Door de decentralisatie van de bijzondere bijstand:

  • werd de verantwoordelijkheid voor het verlenen van bijstand in bijzondere situaties uitdrukkelijk aan de gemeenten overgedragen;
  • kwam er meer ruimte voor maatwerk;
  • vond er een herdefiniëring van het begrip bijzondere bijstand plaats. Eerder was er sprake van bijzonder ‘naar aard van de kosten’. De reikwijdte van de bijzondere bijstand werd verruimd.

Door deze wijzigingen was het de bedoeling dat de bekendheid onder de bevolking werd vergroot en dat daarmee de functie van bijzondere bijstand bij de bestrijding van armoede zou vergroten.

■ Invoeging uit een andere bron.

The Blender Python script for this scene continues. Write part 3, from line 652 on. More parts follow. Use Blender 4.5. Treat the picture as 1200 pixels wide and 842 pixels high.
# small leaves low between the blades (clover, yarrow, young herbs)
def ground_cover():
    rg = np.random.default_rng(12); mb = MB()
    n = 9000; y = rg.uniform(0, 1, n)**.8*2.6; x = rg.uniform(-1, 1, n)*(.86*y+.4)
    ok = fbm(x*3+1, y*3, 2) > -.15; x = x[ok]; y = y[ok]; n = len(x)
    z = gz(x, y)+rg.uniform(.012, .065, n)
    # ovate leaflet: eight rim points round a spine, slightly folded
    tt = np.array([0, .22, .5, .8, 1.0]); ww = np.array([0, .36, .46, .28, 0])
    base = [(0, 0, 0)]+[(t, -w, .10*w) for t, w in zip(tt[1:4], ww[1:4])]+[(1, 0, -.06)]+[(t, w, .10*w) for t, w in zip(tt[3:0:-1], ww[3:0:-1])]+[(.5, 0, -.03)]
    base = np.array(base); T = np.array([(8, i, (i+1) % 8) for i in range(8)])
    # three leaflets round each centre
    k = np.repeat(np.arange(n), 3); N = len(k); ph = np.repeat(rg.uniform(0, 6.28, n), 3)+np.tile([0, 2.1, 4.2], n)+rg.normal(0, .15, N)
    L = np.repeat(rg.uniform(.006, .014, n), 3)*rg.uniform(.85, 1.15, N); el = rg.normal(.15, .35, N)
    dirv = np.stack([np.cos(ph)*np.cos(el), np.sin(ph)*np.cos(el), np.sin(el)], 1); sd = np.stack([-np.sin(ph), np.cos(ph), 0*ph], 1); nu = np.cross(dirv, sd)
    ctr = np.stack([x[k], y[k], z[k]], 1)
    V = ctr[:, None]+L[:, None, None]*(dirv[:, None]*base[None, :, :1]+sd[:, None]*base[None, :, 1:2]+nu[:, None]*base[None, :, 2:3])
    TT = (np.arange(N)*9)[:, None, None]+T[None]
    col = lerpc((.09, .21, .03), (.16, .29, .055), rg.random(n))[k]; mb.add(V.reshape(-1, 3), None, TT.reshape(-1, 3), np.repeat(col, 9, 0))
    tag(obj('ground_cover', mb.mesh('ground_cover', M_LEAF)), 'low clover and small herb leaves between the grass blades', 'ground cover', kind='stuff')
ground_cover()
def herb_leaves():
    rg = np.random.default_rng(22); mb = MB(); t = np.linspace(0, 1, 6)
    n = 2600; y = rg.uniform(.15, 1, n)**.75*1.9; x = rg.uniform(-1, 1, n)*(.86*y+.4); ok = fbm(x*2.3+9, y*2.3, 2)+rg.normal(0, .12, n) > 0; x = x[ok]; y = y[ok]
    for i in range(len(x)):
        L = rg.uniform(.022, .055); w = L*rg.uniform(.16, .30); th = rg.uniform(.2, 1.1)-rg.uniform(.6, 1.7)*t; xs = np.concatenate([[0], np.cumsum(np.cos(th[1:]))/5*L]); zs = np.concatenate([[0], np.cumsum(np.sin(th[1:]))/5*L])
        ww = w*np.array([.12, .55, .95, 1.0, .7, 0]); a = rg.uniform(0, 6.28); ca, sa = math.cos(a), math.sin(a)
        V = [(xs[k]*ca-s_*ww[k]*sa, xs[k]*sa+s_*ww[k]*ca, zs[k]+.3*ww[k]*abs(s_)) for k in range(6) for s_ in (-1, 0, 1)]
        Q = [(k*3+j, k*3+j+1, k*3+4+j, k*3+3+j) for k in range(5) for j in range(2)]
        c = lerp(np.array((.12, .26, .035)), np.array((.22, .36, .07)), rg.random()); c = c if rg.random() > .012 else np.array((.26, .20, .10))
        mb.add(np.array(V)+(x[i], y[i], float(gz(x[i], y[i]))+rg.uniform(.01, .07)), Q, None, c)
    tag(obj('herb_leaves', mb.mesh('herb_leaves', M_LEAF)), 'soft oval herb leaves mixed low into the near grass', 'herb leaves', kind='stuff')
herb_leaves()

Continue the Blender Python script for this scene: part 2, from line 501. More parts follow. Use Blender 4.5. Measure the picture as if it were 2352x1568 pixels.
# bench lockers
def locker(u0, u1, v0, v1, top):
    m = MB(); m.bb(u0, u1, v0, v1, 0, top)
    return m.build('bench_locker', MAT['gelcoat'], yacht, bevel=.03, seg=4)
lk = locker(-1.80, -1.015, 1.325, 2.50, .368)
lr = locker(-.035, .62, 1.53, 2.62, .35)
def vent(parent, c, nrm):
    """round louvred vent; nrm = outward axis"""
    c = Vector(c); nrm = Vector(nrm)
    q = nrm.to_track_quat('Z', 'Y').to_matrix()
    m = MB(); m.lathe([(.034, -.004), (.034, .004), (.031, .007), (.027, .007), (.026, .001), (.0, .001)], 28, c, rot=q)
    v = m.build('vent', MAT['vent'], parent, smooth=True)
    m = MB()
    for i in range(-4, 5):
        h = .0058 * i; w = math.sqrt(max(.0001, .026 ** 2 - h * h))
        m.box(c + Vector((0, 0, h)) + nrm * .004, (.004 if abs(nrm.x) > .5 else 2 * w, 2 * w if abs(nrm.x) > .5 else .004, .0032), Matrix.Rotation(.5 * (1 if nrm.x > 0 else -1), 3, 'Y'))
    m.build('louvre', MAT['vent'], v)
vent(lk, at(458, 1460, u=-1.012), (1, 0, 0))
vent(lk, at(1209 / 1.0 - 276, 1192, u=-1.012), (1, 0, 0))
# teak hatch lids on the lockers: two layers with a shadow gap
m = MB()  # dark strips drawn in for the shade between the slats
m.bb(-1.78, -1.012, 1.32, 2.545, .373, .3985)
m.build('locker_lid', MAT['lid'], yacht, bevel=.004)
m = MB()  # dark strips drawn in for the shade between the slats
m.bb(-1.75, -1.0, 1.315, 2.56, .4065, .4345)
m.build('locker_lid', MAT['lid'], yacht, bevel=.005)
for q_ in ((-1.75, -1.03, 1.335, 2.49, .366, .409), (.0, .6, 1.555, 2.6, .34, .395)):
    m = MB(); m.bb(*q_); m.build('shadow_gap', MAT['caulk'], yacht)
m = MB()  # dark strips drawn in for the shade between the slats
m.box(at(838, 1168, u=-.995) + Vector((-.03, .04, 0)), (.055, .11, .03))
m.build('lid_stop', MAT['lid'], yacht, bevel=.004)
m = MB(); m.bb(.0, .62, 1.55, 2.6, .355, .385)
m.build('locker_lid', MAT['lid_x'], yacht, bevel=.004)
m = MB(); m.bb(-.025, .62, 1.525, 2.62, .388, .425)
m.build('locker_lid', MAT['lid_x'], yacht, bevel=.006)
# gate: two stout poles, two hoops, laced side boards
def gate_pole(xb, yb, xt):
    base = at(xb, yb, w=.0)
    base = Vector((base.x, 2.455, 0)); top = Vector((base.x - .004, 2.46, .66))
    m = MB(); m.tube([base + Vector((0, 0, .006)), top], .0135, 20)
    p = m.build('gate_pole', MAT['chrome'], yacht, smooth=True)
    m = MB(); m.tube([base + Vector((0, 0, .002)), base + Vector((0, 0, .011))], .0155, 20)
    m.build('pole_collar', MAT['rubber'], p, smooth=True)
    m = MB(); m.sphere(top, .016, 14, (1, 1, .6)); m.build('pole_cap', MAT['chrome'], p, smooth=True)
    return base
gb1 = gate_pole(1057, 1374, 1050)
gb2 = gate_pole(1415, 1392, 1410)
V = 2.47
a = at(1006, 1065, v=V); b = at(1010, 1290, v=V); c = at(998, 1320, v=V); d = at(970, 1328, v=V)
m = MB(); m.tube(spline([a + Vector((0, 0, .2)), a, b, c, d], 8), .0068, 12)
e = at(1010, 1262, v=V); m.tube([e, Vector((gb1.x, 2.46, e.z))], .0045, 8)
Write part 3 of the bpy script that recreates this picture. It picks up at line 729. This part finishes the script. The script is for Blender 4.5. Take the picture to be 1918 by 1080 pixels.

Er kwam een duidelijker onderscheid tussen de begrippen ‘algemene bijstand’ en ‘bijzondere bijstand’. Hierbij gold voor de bijzondere bijstand:

  • alle bijstand die uitgaat boven de van toepassing zijnde bijstandsnorm ter voorziening in de algemeen noodzakelijke bestaanskosten wordt aangemerkt als bijzondere bijstand. 
  • bepalend is of zich in een concreet geval bijzondere omstandigheden voordoen die tot hogere noodzakelijke bestaanskosten leiden (ongeacht de aard van die kosten), waarin het van toepassing zijnde normbedrag niet voorziet.
  • Alleen in specifieke omstandigheden is aanleiding om bijzondere bijstand te verlenen, immers:  “De landelijke norm beoogt immers al toereikend te zijn voor alle algemeen voorkomende noodzakelijke bestaanskosten” (Eerste Kamer, Memorie van Antwoord, februari 1995)

In de SZW-nota 'De andere kant van Nederland' - Preventie en bestrijding van stille armoede en sociale uitsluiting uit 1995 wordt bijzondere bijstand als een van de belangrijkste aanvullende instrumenten van armoedebestrijding gezien: 

“Bijzondere bijstand is bij uitstek het instrument waarmee financiële probleemsituaties gericht kunnen worden aangepakt. Deze ondersteuning kan worden verstrekt als iemand door bijzondere omstandigheden met noodzakelijke bestaanskosten wordt geconfronteerd, waarin zijn of haar inkomen niet voorziet.”